[m-dev.] tabling I/O for retry
Fergus Henderson
fjh at cs.mu.OZ.AU
Tue Mar 2 16:46:36 AEDT 1999
On 02-Mar-1999, Peter Schachte <schachte at cs.mu.OZ.AU> wrote:
> Hi Fergus,
>
> > A first go at implementing "retry" in mdb for procedures that do I/O
> > by memoizing the results of all the I/O operations.
>
> A long-run kind of issue: have you thought about reloading modified
> code during debugging? One of the things I frequently do when
> debugging Prolog code is to run it under the debugger to figure out
> where a bug is, then correct it, reload it, and retry the erroneous
> goal. If that works, I go on debugging, if not I look for other bugs.
> I would hope that eventually the Mercury debugger would support this
> style of debugging.
>
> So the question is, is there any way to reconcile tabling IO
> operations for retry and reloading modified code?
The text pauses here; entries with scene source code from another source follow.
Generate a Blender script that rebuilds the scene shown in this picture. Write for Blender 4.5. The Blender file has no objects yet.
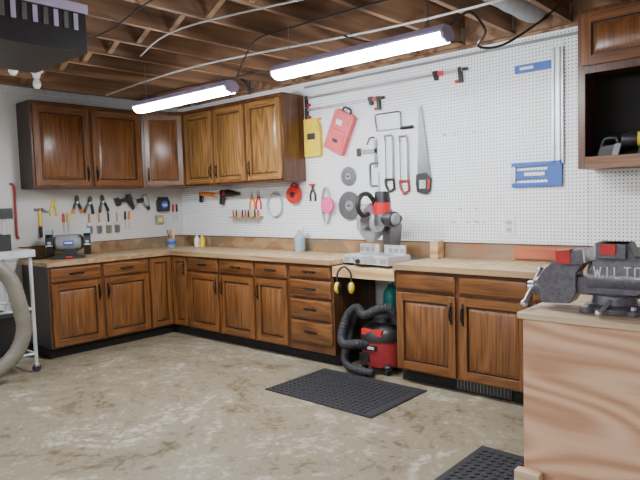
import bpy, bmesh, math, random
from mathutils import Matrix, Vector
random.seed(7)
R=math.radians
# ------------------------------------------------------------------ materials
def newmat(name):
    m=bpy.data.materials.new(name); m.use_nodes=True
    nt=m.node_tree; b=nt.nodes['Principled BSDF']
    return m,nt,b
def N(nt,t,**k):
    n=nt.nodes.new(t)
    for a,v in k.items(): setattr(n,a,v)
    return n
def ramp(nt,fac,stops):
    r=N(nt,'ShaderNodeValToRGB'); e=r.color_ramp.elements
    e[0].position=stops[0][0]; e[0].color=(*stops[0][1],1)
    e[1].position=stops[-1][0]; e[1].color=(*stops[-1][1],1)
    for p,c in stops[1:-1]:
        q=e.new(p); q.color=(*c,1)
    nt.links.new(fac,r.inputs[0]); return r.outputs[0]
def pm(name,col,rough=.5,metal=0,var=.12,scale=14,bump=0):
    m,nt,b=newmat(name)
    tc=N(nt,'ShaderNodeTexCoord'); n=N(nt,'ShaderNodeTexNoise'); n.inputs['Scale'].default_value=scale; n.inputs['Detail'].default_value=5
    nt.links.new(tc.outputs['Object'],n.inputs['Vector'])
    lo=tuple(max(0,c*(1-var)) for c in col); hi=tuple(min(1,c*(1+var)) for c in col)
    nt.links.new(ramp(nt,n.outputs[0],[(.3,lo),(.7,hi)]),b.inputs['Base Color'])
    b.inputs['Roughness'].default_value=rough; b.inputs['Metallic'].default_value=metal
    if bump:
        bp=N(nt,'ShaderNodeBump'); bp.inputs['Strength'].default_value=bump; bp.inputs['Distance'].default_value=.01
        nt.links.new(n.outputs[0],bp.inputs['Height']); nt.links.new(bp.outputs[0],b.inputs['Normal'])
    return m
def wood(name,dark,light,axis='z',rough=.42,fine=45,rings=10,ringscale=3.0,ringmix=.5,along=.12,lo=.25,hi=.70):
    m,nt,b=newmat(name); L=nt.links.new
    tc=N(nt,'ShaderNodeTexCoord'); oi=N(nt,'ShaderNodeObjectInfo')
    ml=N(nt,'ShaderNodeMath',operation='MULTIPLY'); ml.inputs[1].default_value=13; L(oi.outputs['Random'],ml.inputs[0])
    va=N(nt,'ShaderNodeVectorMath',operation='ADD'); L(tc.outputs['Object'],va.inputs[0]); L(ml.outputs[0],va.inputs[1])
    def mp(sc,al):
        v={'x':(al*sc,sc,sc),'y':(sc,al*sc,sc),'z':(sc,sc,al*sc)}[axis]
        q=N(nt,'ShaderNodeMapping'); q.inputs['Scale'].default_value=v; L(va.outputs[0],q.inputs['Vector']); return q.outputs[0]
    n1=N(nt,'ShaderNodeTexNoise'); n1.inputs['Scale'].default_value=1; n1.inputs['Detail'].default_value=6; L(mp(fine,.03),n1.inputs['Vector'])
    n2=N(nt,'ShaderNodeTexNoise'); n2.inputs['Scale'].default_value=1; n2.inputs['Detail'].default_value=1.5; L(mp(ringscale,along),n2.inputs['Vector'])
    mu=N(nt,'ShaderNodeMath',operation='MULTIPLY'); mu.inputs[1].default_value=rings*6.283; L(n2.outputs[0],mu.inputs[0])
    si=N(nt,'ShaderNodeMath',operation='SINE'); L(mu.outputs[0],si.inputs[0])
    ma=N(nt,'ShaderNodeMath',operation='MULTIPLY_ADD'); ma.inputs[1].default_value=.5; ma.inputs[2].default_value=.5; L(si.outputs[0],ma.inputs[0])
    mx=N(nt,'ShaderNodeMix'); mx.data_type='FLOAT'; mx.inputs[0].default_value=ringmix; L(n1.outputs[0],mx.inputs[2]); L(ma.outputs[0],mx.inputs[3])
    mid=tuple((a+c)/2 for a,c in zip(dark,light))
    L(ramp(nt,mx.outputs[0],[(lo,dark),((lo+hi)/2,mid),(hi,light)]),b.inputs['Base Color'])
    b.inputs['Roughness'].default_value=rough
    bp=N(nt,'ShaderNodeBump'); bp.inputs['Strength'].default_value=.08; bp.inputs['Distance'].default_value=.004
    L(n1.outputs[0],bp.inputs['Height']); L(bp.outputs[0],b.inputs['Normal'])
    return m
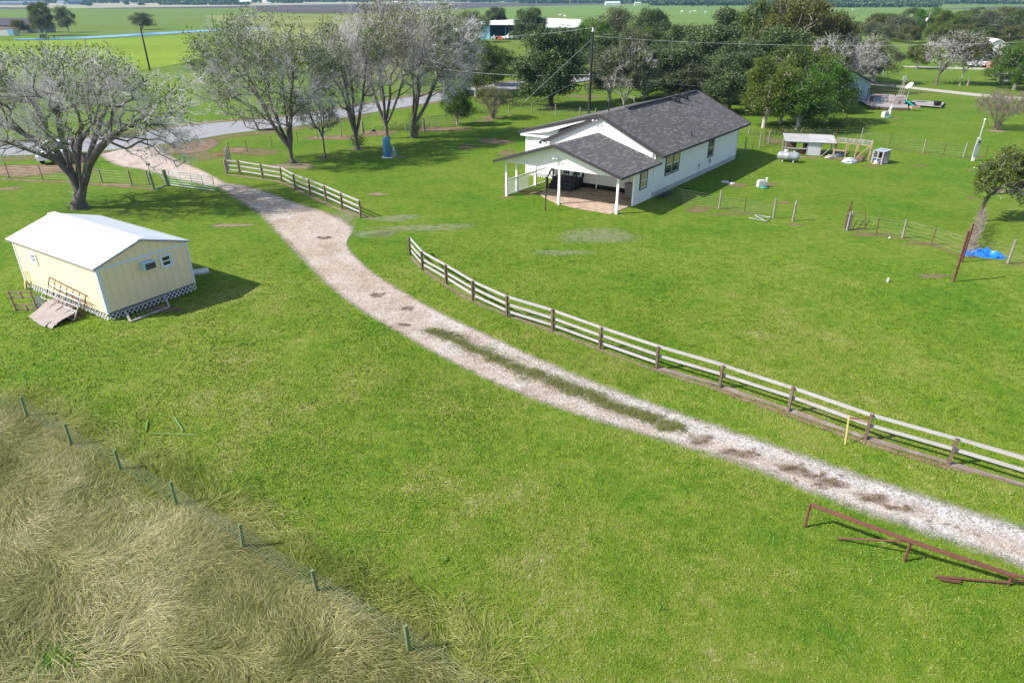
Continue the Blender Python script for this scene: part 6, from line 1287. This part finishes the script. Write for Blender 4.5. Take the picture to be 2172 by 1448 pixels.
def leaf_quads(C_, size, r, up_bias=.3, aspect=.6):
    n = len(C_); N_ = nrmz(r.normal(0, 1, (n, 3)) + np.array([0, 0, up_bias])); X_ = nrmz(np.cross(N_, r.normal(0, 1, (n, 3)))); Y_ = np.cross(N_, X_); s = (size * r.uniform(.6, 1.4, n))[:, None]
    return np.stack([C_ - X_ * s, C_ + Y_ * s * aspect, C_ + X_ * s, C_ - Y_ * s * aspect], 1).reshape(-1, 3)
def crown_points(lobes, n, r, shell=.0, zmin=None):
    vols = np.array([l[3] * l[4] * l[5] for l in lobes]); cnt = (n * vols / vols.sum()).astype(int) + 1; out = []
    for l, c in zip(lobes, cnt):
        d = nrmz(r.normal(0, 1, (c, 3))); q = (shell ** 3 + (1 - shell ** 3) * r.random(c)) ** (1 / 3); out.append(np.array(l[:3]) + d * q[:, None] * np.array(l[3:6]))
    P = np.concatenate(out); return P[P[:, 2] > (zmin or .5)]
def make_tree(name, label, cat, base, lobes, stems=(), n=500, trunk_r=.3, tip=.012, twigs=5, twig_len=.7, twig_r=.008, leaves=3.0, leaf=.06, thr=0.0, cl_s=.8, bmat=None, tmat=None, lmat=None, seed=1, bf=.35, droop=0.0, zmin=None, group=None, extra=None, expo=.45, min_thick=0):
    """stems: polylines (relative) of the main limbs; lobes: ellipsoids (relative) of the crown"""
    r = np.random.default_rng(seed); tg = crown_points(lobes, n, r, .15, zmin); P, par = grow(tg, [np.array(s, float) for s in stems], bf, r=r); m = len(P)
    A = np.ones(m); kids = np.zeros(m, int)
    for i in range(m - 1, 0, -1): kids[par[i]] += 1
    A[kids > 0] = 0.0
    for i in range(m - 1, 0, -1): A[par[i]] += A[i]
    A = np.maximum(A, 1); R = tip * (A ** expo); R *= 1; sc = trunk_r / R[0]; w = np.clip(np.log(A) / math.log(A[0] + 1), 0, 1); R = R * (1 + (sc - 1) * w)
    z = P[:, 2]; R *= 1 + .14 * np.exp(-np.maximum(z, 0) / .25) * (np.linalg.norm(P[:, :2], axis=1) < trunk_r * 2)
    i = np.arange(1, m); p = par[1:]; ra = np.minimum(R[p], R[i] * 1.7 + .01); ra = np.where(A[p] - A[i] < A[p] * .35, R[p], ra); parts = []
    big = R[i] > .10; mid = (~big) & (R[i] > .03); sm = ~(big | mid)
    for msk, k in ((big, 10), (mid, 5), (sm, 3)):
        if msk.any(): parts.append(tubes_np(P[p][msk], P[i][msk], ra[msk], R[i][msk], k))
    V, Fc = merge(parts)
    root = thing(name, label, cat, base, group); base = V3(base if len(base) == 3 else (*base, 0))
    trunk = fast_mesh('trunk', V, Fc, bmat or B_grey, parent=root, smooth=True)
    # twigs and leaves
    thin = np.where(A[i] <= 5)[0]; idx = np.repeat(i[thin], twigs); pi = par[idx]; f = r.random(len(idx))[:, None]; st = P[pi] * (1 - f) + P[idx] * f; segd = nrmz(P[idx] - P[pi])
    cc = np.array([np.mean([l[0] for l in lobes]), np.mean([l[1] for l in lobes]), max(.5, np.mean([l[2] for l in lobes]) - 1.5)]); out = nrmz(st - cc)
    d = nrmz(segd * .45 + out * .5 + r.normal(0, .45, (len(idx), 3)) + np.array([0, 0, .15 - droop])); Lw = twig_len * r.uniform(.4, 1.2, len(idx))[:, None]
    p1 = st + d * Lw * .5; d2 = nrmz(d + r.normal(0, .28, d.shape) + np.array([0, 0, .05 - droop])); p2 = p1 + d2 * Lw * .5; d3 = nrmz(d + r.normal(0, .6, d.shape)); p3 = p1 + d3 * Lw * .38
    tr = np.full(len(st), twig_r); parts = [tubes_np(st, p1, tr, tr * .8, 3), tubes_np(p1, p2, tr * .8, tr * .4, 3), tubes_np(p1, p3, tr * .7, tr * .35, 3)]; V, Fc = merge(parts); nt_ = len(Fc); mi = np.zeros(nt_, int); tint = r.random(nt_)
    nl = int(len(p2) * leaves * 4.2)
    if nl > 0:
        src = np.concatenate([p2, p1, p3]); pick = r.integers(0, len(src), nl); Cc = src[pick] + r.normal(0, twig_len * .14, (nl, 3)); cv = clump(Cc, cl_s, seed + 5); hz_ = (Cc[:, 2] - Cc[:, 2].mean()) / (Cc[:, 2].std() + .1); Cc = Cc[(cv + .42 * hz_ + r.normal(0, .15, nl)) > thr + .25]
        if extra is not None: Cc = np.concatenate([Cc, extra(r)])
        LV = leaf_quads(Cc, leaf, r); LF = np.arange(len(LV)).reshape(-1, 4) + len(V); V = np.concatenate([V, LV]); Fc = np.concatenate([Fc, LF]); mi = np.r_[mi, np.ones(len(LF), int)]
        tint = np.r_[tint, np.clip(.45 + .16 * clump(Cc, cl_s * 1.6, seed + 9) + r.normal(0, .17, len(Cc)), 0, 1)]
    fast_mesh('crown', V, Fc, [tmat or B_twig, lmat or L_elm], parent=root, tint=tint, mi=mi)
    return root

def rel(base, pts, Y0=None):
    """pixel polyline with depth offsets -> points relative to the base"""
    return [atY(x, y, base[1] + dy) - base for (x, y, dy) in pts]
# --- the big bare tree at left
b1 = G(170, 442)
g1 = [rel(b1, s) for s in (
    [(168, 405, 0), (150, 372, -.1), (120, 340, -.3), (80, 302, -.8), (30, 272, -1.2), (-10, 262, -1.5)],
    [(166, 410, 0), (150, 370, .3), (118, 318, .6), (92, 262, 1.0), (70, 215, 1.3), (52, 178, 1.5)],
    [(170, 405, 0), (148, 352, .2), (130, 290, .0), (122, 240, -.4), (105, 205, -.8), (120, 160, -1.0)],
    [(172, 400, .2), (165, 340, .8), (170, 300, 1.3), (200, 262, 1.9), (212, 215, 2.4), (250, 170, 3.0)],
    [(176, 400, 0), (190, 350, -.2), (214, 312, -.4), (258, 276, -.7), (300, 252, -.9), (325, 240, -1.0), (360, 240, -1.3), (400, 262, -1.6), (425, 300, -1.9)],
    [(174, 398, .3), (186, 340, 1.0), (205, 285, 1.6), (228, 225, 2.0), (262, 190, 2.3), (300, 160, 2.5)],
    [(172, 400, -.3), (166, 350, -1.3), (152, 310, -2.2), (170, 270, -3.2), (160, 220, -3.8)],
    [(300, 252, -.9), (340, 215, -.4), (385, 185, .2), (420, 170, .8)],
    [(120, 340, -.3), (60, 318, -1.4), (10, 300, -2.4)])]
make_tree('tree', 'huge mostly bare grey tree with a thick forked trunk beside the cream shed', 'tree', b1,
          [(0, 0, 7.4, 6.6, 5.5, 3.2), (-4.6, -.3, 6.6, 3.4, 4, 3.0), (6.4, .3, 6.6, 3.4, 3.8, 2.8), (1, 1, 8.8, 5.2, 4.4, 2.0), (8.6, -.8, 5.2, 2.0, 2.2, 2.0), (7.6, -1.0, 3.8, 1.6, 1.6, 1.2)],
          [[(0, 0, .1), (0, 0, .22), (0, 0, .4), (.0, 0, .55), (.0, 0, .7)]] + [[(0, 0, .45)] + g if i < 7 else g for i, g in enumerate(g1)], n=1250, trunk_r=.56, tip=.013, twigs=7, twig_len=1.1, twig_r=.011, leaves=.75, leaf=.08, thr=.15, cl_s=1.1, seed=3, zmin=2.9, droop=.02, lmat=L_elm, bmat=B_grey, expo=.40)
# hanging spray of fine twigs on its right side is part of the same crown lobes (low right lobe above)

def forked(label, px, py, ytop, wpx, xoff, k, seed, trunk_r, n=800, lmat=None, leaves=1.6, thr=.0, name='tree', fork=.10, low=.32, leaf=.06, twigs=7, bmat=None, lean=0.0, tmat=None, twig_len=.85, depth=.8, group=None, spread=.55, twig_r=.008):
    """vase shaped tree: k stems leaving a short trunk; crown xoff = pixel shift of the crown centre"""
    b = G(px, py); h_ = hgt(px, py, ytop); sc = abs(G(px + 1, py)[0] - G(px, py)[0]); rx = wpx * sc / 2 ; ox = xoff * sc + lean; r = random.Random(seed); stems = []
    for i in range(k):
        a = 6.283 * i / k + r.uniform(-.4, .4); q = spread * r.uniform(.7, 1.1); ex = ox + rx * q * math.cos(a); ey = rx * depth * q * math.sin(a); zt = h_ * r.uniform(.6, .82)
        stems.append([(0, 0, .12), (0, 0, .3), (0, 0, h_ * fork), (ex * .22 + ox * .05, ey * .22, h_ * (fork + .14)), (ex * .5, ey * .5, h_ * .46), (ex * .82 + r.uniform(-.3, .3), ey * .8, zt * .84), (ex, ey, zt)])
    zc = h_ * (1 + low) / 2; rz_ = h_ * (1 - low) / 2
    lobes = [(ox, 0, zc, rx * .92, rx * depth * .9, rz_)] + [(ox + rx * .55 * math.cos(t), rx * .5 * depth * math.sin(t), zc + rz_ * r.uniform(-.15, .35), rx * .5, rx * .45, rz_ * .6) for t in (r.uniform(0, 1), 1.8, 3.2, 4.7)]
    return make_tree(name, label, 'tree' if name != 'shrub' else 'shrub', b, lobes, stems, n=n, trunk_r=trunk_r, twigs=twigs, twig_len=twig_len, leaves=leaves, leaf=leaf * 1.3, thr=thr, cl_s=1.15, bmat=bmat or B_grey, lmat=lmat or L_elm, seed=seed, tmat=tmat, group=group, twig_r=twig_r)
forked('tall forked tree with grey green crown just right of the close row of posts', 620, 346, 22, 310, -40, 6, 21, .36, 1150, L_elm, 1.4, -.1, twig_r=.0095, leaf=.06, twig_len=.95, low=.22)
forked('small slim tree with thin bare branches right of the big forked trunk', 690, 335, 190, 100, -5, 5, 22, .15, 220, L_gry, 1.2, .2, low=.35, fork=.3)
forked('forked tree with short stout base left of the blue tank', 757, 317, 38, 170, 0, 4, 23, .30, 760, L_elm, 1.3, 0, twig_r=.0095, low=.26, twig_len=.95)
forked('tallest two trunked tree directly behind the blue tank', 821, 294, -6, 250, 10, 4, 24, .32, 1050, L_brn, 1.1, .1, twig_r=.0095, low=.26, spread=.6, twig_len=1.0)
forked('leaning pale branched tree with leafy stump right of the blue tank', 875, 293, -2, 210, 60, 4, 25, .30, 850, L_elm, 1.0, .1, twig_r=.011, low=.28, tmat=B_twig, twig_len=1.1)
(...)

When you unload the old code and load in the new code,
you will also get new copies of the static variables that hold
the tables. So any call to a pragma_c I/O predicate in the
edited module will not be in the table. Likewise, the code
you edit doesn't contain any I/O predicates itself, but
causes the I/O predicates in the library to be called in a different
order, or with new arguments, then the result will not be in the
table. Whenever the result is not in the table, the system
will invoke the C code again to redo the I/O. The system will
execute `IO = ++MR_io_counter;' to compute the new io__state.
This will ensure that *all subsequent I/O* is also redone,
since the new values of the IO state counter will not be
in the tables.
Conversely, if the newly loaded code doesn't contain any pragma
c_code that does I/O, and the calls to other I/O pragma c_code
procedures remain in the same order, with the same arguments,
then it will not redo any I/O.
Redoing all the I/O may not be the right thing to do,
since the state of the external world (including file pointers,
etc.) will not have been reset. However, that seems like about
the closest approximation we can get.
--
Fergus Henderson <fjh at cs.mu.oz.au> | "Binaries may die
WWW: <http://www.cs.mu.oz.au/~fjh> | but source code lives forever"
PGP: finger fjh at 128.250.37.3 | -- leaked Microsoft memo.